EXERCISE INSTRUCTIONS: Only the lines from the one with "Generate a Blender" through the one with "bpy.data.objects.remove(o)", inclusive, should be echoed exactly; pictures are left out.

MATERIAL PROVIDED:
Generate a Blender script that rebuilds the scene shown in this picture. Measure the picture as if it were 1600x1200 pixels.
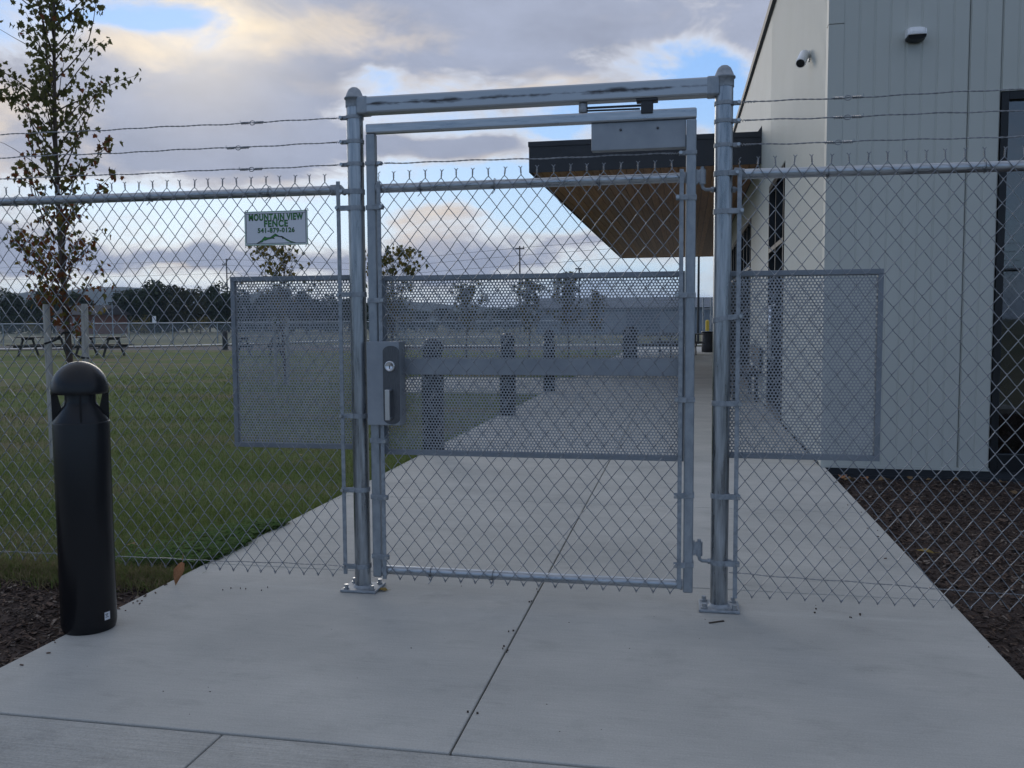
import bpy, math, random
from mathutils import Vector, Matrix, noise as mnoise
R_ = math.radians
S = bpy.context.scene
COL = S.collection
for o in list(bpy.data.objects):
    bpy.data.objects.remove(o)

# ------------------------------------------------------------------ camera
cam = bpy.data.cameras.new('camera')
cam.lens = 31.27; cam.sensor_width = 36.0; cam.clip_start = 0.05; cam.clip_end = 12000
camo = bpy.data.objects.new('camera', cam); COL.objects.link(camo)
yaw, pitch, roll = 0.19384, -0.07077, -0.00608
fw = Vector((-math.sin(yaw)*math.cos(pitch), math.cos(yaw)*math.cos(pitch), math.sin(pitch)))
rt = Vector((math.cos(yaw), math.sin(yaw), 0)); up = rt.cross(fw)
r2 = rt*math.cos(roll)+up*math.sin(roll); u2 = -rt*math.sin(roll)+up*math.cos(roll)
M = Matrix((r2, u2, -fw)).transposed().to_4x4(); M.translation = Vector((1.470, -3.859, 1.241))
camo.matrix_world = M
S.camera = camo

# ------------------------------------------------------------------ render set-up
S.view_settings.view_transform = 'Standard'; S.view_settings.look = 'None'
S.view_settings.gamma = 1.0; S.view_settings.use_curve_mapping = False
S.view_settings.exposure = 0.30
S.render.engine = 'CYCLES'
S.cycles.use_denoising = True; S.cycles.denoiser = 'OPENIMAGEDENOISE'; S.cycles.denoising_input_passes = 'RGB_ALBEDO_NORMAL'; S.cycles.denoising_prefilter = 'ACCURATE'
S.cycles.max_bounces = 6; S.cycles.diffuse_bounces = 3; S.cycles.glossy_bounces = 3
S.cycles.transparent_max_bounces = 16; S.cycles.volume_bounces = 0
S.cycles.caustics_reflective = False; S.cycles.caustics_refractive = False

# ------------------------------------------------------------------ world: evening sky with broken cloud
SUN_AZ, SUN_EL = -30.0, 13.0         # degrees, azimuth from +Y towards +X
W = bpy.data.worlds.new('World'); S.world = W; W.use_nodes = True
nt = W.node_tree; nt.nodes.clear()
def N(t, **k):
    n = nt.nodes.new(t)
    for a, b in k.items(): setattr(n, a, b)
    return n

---

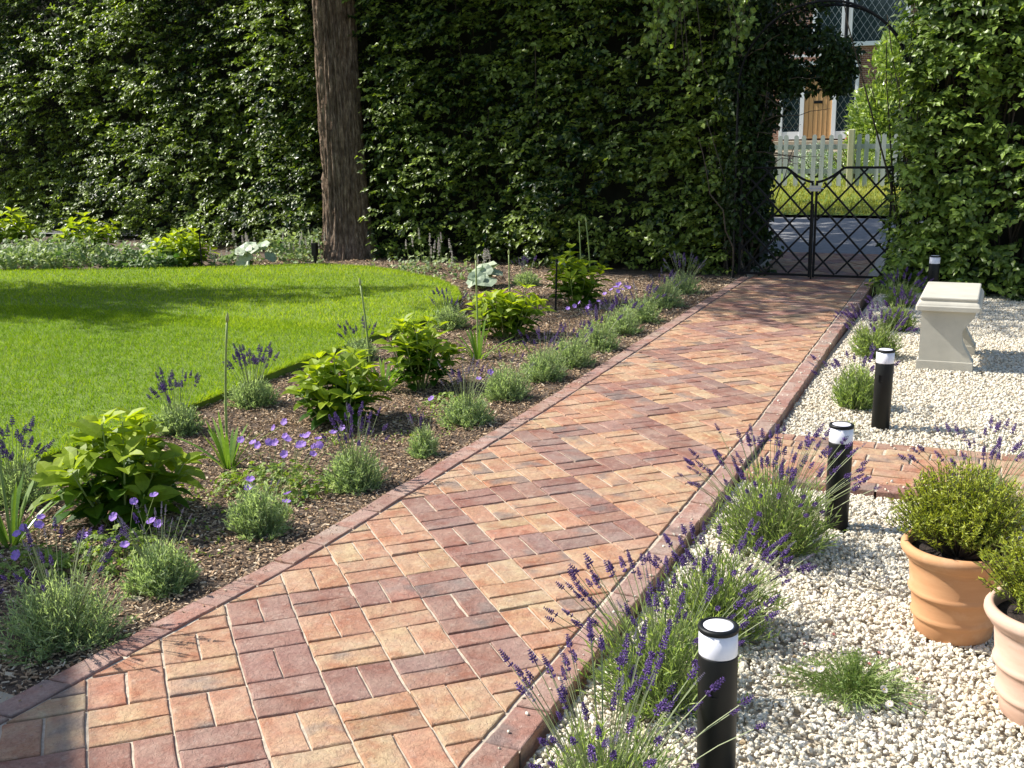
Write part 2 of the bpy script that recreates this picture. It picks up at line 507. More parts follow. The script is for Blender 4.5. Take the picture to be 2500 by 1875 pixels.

COMPLETE ANSWER:
Generate a Blender script that rebuilds the scene shown in this picture. Measure the picture as if it were 1600x1200 pixels.
import bpy, math, random
from mathutils import Vector, Matrix, noise as mnoise
R_ = math.radians
S = bpy.context.scene
COL = S.collection
for o in list(bpy.data.objects):
    bpy.data.objects.remove(o)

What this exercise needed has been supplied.